(h/t Kevin Drum)
With all the talk about how long we should stay in Iraq, we rarely hear about what the Iraqis think. I don't mean that what the Iraqis think isn't reported in the press, it just seems to disappear from our national discussions. This extends to the idea that there should be political reconciliation in Iraq. Maybe the dominate party really doesn't want it.
World Politics Review: An Iraq View from Three Analysts Recently Returned
An Iraq View from Three Analysts Recently Returned
Media: World Politics Review
Author: Hampton Stephens
Date: August 15, 2008
Kahl, who is one of Barack Obama's Iraq advisers, put the blame for the slow pace of political reconciliation on Prime Minster Nouri al-Maliki, as well as on American strategy, which he believes is not properly aimed at using U.S. leverage to push Iraq's leaders toward political accommodation.

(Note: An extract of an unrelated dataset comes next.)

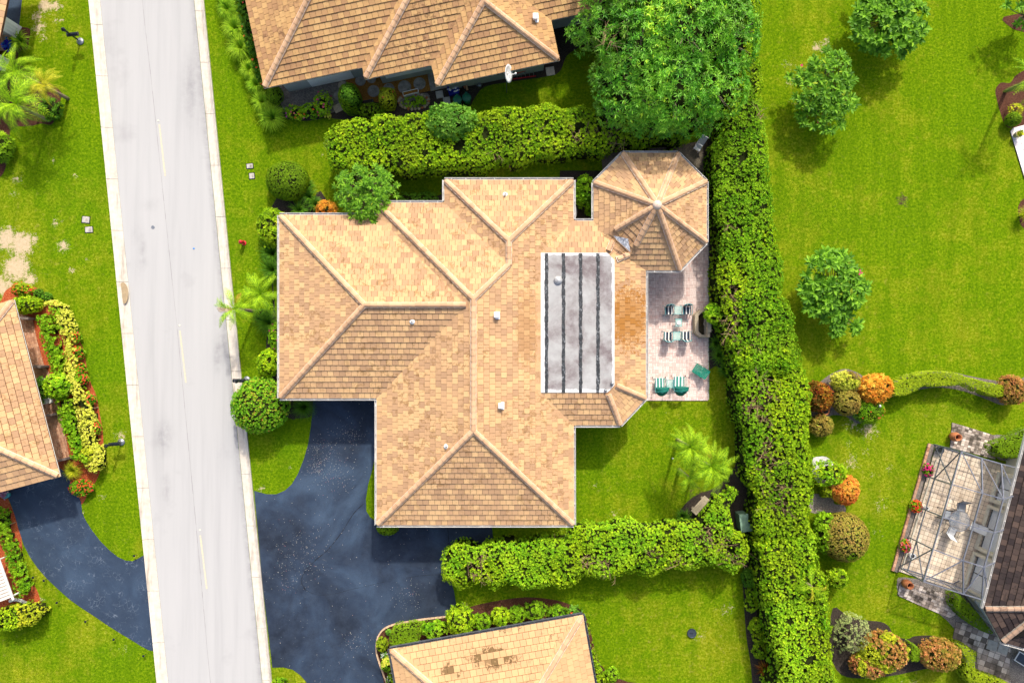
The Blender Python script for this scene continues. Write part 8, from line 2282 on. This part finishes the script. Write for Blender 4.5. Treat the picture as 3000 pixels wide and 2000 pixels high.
# ------------------------------------------------------------------ odd pieces
def folding():
    g = W(2046, 430, .45); t_ = thing('folding_chair', 'pale plastic chair standing in the gravel behind the octagonal roof', 'chair', (g.x, g.y, 0)); c = Vector((g.x, g.y, 0)); an = math.radians(-30)
    R_ = Matrix.Rotation(an, 3, 'Z')
    mb = MB(); mb.box(c + R_ @ Vector((0, .0, .38)), (.42, .42, .04), M=R_ @ Matrix.Rotation(.12, 3, 'X')); mb.build('seat', M['white_pl'], t_, bevel=.01)
    mb = MB(); mb.box(c + R_ @ Vector((.0, .38, .72)), (.42, .04, .62), M=R_ @ Matrix.Rotation(-.65, 3, 'X')); mb.build('backrest', M['white_pl'], t_, bevel=.01)
    for sx, sy in ((-1, -1), (1, -1), (-1, 1), (1, 1)):
        mb = MB(); p = c + R_ @ Vector((sx * .18, sy * .18, .37)); mb.tube([p, Vector((p.x, p.y, 0))], .02, 6); mb.build('leg', M['white_pl'], t_)
folding()
g = W(2190, 1530, .9); t_ = thing('utility_box', 'pale green utility cabinet in the gap between the hedges', 'utility box', (g.x, g.y, 0)); mb = MB(); mb.box(Vector((g.x, g.y, .45)), (.85, 1.0, .9), .12); mb.build('cabinet', simple('pale_green_metal', (0.20, 0.33, 0.24), .5, .1, var=.15), t_, bevel=.02)
mb = MB(); mb.box(Vector((g.x, g.y, .925)), (.92, 1.06, .05), .12); mb.build('lid', simple('pale_green_lid', (0.24, 0.38, 0.29), .5, .1, var=.2), t_, bevel=.015)
g = W(2052, 1480, .4); t_ = thing('bench', 'weathered grey stone slab bench tucked in the hedge bend', 'bench', (g.x, g.y, 0)); mb = MB(); mb.box(Vector((g.x, g.y, .38)), (1.25, .42, .09), math.radians(48)); mb.build('seat', M['stone'], t_, bevel=.02)
for k in (-1, 1):
    mb = MB(); d = Vector((math.cos(math.radians(48)), math.sin(math.radians(48)), 0)); mb.box(Vector((g.x, g.y, .17)) + d * .42 * k, (.14, .36, .34), math.radians(48)); mb.build('leg', M['stone'], t_)
g = W(1680, 620, .5); t_ = thing('basin', 'white oval rim of a garden basin peeping out beside the north wing', 'basin', (g.x, g.y, 0))
mb = MB(); mb.lathe(Vector((g.x, g.y, .2)), [(.20, 0), (.26, .28), (.27, .32), (.20, .32), (.17, .2)], 20, sx=.8, sy=1.75); mb.build('rim', M['white_pl'], t_, smooth=True)
mb = MB(); mb.lathe(Vector((g.x, g.y, .42)), [(.18, 0), (0, .01)], 16, sx=.8, sy=1.75); mb.build('inside', M['darkhole'], t_)
# white louvred roof at the left edge
t_ = thing('louvred_roof', 'white louvred roof panel cut by the left edge near the driveway', 'canopy', tuple(W(0, 1700)))
q0, q1, q2 = W(-60, 1640, 1.6), W(38, 1752, 1.6), W(-60, 1810, 1.6)
o0 = W(-4, 1638, 1.6)
for k in range(14):
    f = k / 14; a = W(-8 + 46 * f, 1625 + 128 * f, 1.6); b_ = a + Vector((-1.6, -.62, 0))
    mb = MB(); mb.bar(a, b_, .165, .03, r=k / 14); mb.build('slat', M['stucco'], t_)
mb = MB(); mb.bar(W(-10, 1618, 1.6), W(39, 1756, 1.6), .08, .10); mb.build('beam', M['white'], t_)
for p in ((-20, 1650), (36, 1750)):
    mb = MB(); v = W(*p, 1.6); mb.tube([Vector((v.x - .2, v.y, 0)), Vector((v.x - .2, v.y, 1.55))], .05, 8); mb.build('post', M['white'], t_)
t_ = thing('kerb_rail', 'short curved white kerb beside the yellow green bush at far left', 'kerb', tuple(W(60, 1756))); mb = MB()
f = smooth_poly([(32, 1758), (48, 1754), (66, 1757), (80, 1764), (90, 1773)], 4, closed=False); mb.tube([W(*p) + Vector((0, 0, .1)) for p in f], .10, 6); mb.build('kerb', M['white'], t_)
pw = W(12, 1452, .4); t_ = thing('plant_pot', 'teal pot of pink flowers at the left edge by the driveway', 'pot', (pw.x, pw.y, 0)); mb = MB(); mb.lathe(Vector((pw.x, pw.y, 0)), [(.15, 0), (.2, .35), (.17, .33)], 14); mb.build('pot', M['teal'], t_, smooth=True)
l_ = Leaves(); P = np.tile([pw.x - .05, pw.y + .12, .45], (60, 1)) + rng.normal(0, .12, (60, 3)) * np.array([1, 1, .3]); l_.add(*clumps(P, np.tile([0, 0, 1.], (60, 1)), 6, .07, .06)); l_.build('flowers', leafmat('petal_pale_pink', [(0, (.5, .15, .28)), (1, (.75, .5, .6))], patch=0), t_)
# top left corner: garage door flaps and blue flower pot
slab('doorstep', 'pale pink step at the top left house', [(0, 95), (28, 108), (22, 150), (0, 150)], .1, M['brickedge'])
pb = W(22, 134, .6); t_ = thing('plant_pot', 'deep blue pot of dark flowers at the top left eave', 'pot', (pb.x, pb.y, 0)); mb = MB(); mb.lathe(Vector((pb.x, pb.y, 0)), [(.16, 0), (.28, .30), (.30, .45), (.22, .45)], 16); mb.build('pot', simple('cobalt_glaze', (0.005, 0.008, .16), .2), t_, smooth=True)
l_ = Leaves(); P = np.tile([pb.x - .05, pb.y + .05, .55], (70, 1)) + rng.normal(0, .13, (70, 3)) * np.array([1, 1, .4]); l_.add(*clumps(P, np.tile([0, 0, 1.], (70, 1)), 7, .10, .06)); l_.build('flowers', M['fl_blue'], t_)
g = W(2562, 1186, .6); t_ = thing('garden_ornament', 'small pale bird ornament on the feathery bush', 'ornament', (g.x, g.y, 0)); mb = MB(); mb.lathe(Vector((g.x, g.y, 1.15)), [(.02, 0), (.06, .06), (.05, .12), (0, .16)], 8, sy=1.5); mb.build('body', M['white'], t_, smooth=True); mb = MB(); mb.tube([Vector((g.x, g.y, 0)), Vector((g.x, g.y, 1.16))], .01, 5); mb.build('stake', M['steel'], t_)
g = W(1971, 1342, .3); t_ = thing('garden_light', 'small white garden lamp left of the three small palms', 'garden lamp', (g.x, g.y, 0)); mb = MB(); mb.tube([Vector((g.x, g.y, 0)), Vector((g.x, g.y, .3))], .02, 6); mb.build('stake', M['black'], t_); mb = MB(); mb.lathe(Vector((g.x, g.y, .28)), [(.05, 0), (.06, .05), (.03, .10), (0, .11)], 8); mb.build('lamp_shade', M['white_pl'], t_, smooth=True)
g = W(2988, 1925, .35); t_ = thing('lounger', 'grey framed sun lounger cut by the lower right edge', 'lounger', (g.x, g.y, 0)); d = Vector((math.cos(-.55), math.sin(-.55), 0)); s_ = Vector((-d.y, d.x, 0)); a = Vector((g.x, g.y, .35)) - d * .2; b_ = a + d * 1.7
fr_ = MB()
for k in (-1, 1): fr_.tube([a + s_ * .3 * k, b_ + s_ * .3 * k], .03, 7)
fr_.tube([a - s_ * .3, a + s_ * .3], .03, 7); fr_.build('frame', M['white_pl'], t_)
mb = MB(); mb.bar(a, b_, .5, .02); mb.build('sling', M['steel2'], t_)
for (f, k) in ((.1, -1), (.1, 1), (.9, -1), (.9, 1)):
    mb = MB(); p = a.lerp(b_, f) + s_ * .3 * k; mb.tube([p, Vector((p.x, p.y, 0))], .02, 6); mb.build('leg', M['white_pl'], t_)
print('OBJECTS', len(bpy.data.objects), 'TRIS', sum(len(o.data.polygons) for o in bpy.data.objects if o.type == 'MESH' and o.data.users == 1))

For example, Maliki has been "slow-rolling" the integration of the Sunni Sons of Iraq into the Iraqi army and police, according to Kahl. Kahl offered some startling statistics about the lack of progress on this front: Of the more than 100,000 Sunni militiamen that were much of the reason for American success over the last year in combating Al-Qaeda in Iraq, 16,000 are "in the pipeline" for integration into the Iraqi Army and police. Of these 16,000, the Iraqi government has only approved 600.
Why? According to Kahl, Maliki, overconfident in the capabilities of the Shiite-dominated Iraqi army, believes he would be would be victorious in an inter-sectarian civil war, if it comes to that, and thus has no real interest in integrating these Sunnis into the Iraqi army and police forces.
"Maliki has no interest in integrating these guys -- none," Kahl said. "He thinks they're thugs; he thinks they're hooligans. . . . In fact, there's some evidence that he's trying to pick fights with them, hoping that they will start a fight that he can then turn around and finish them."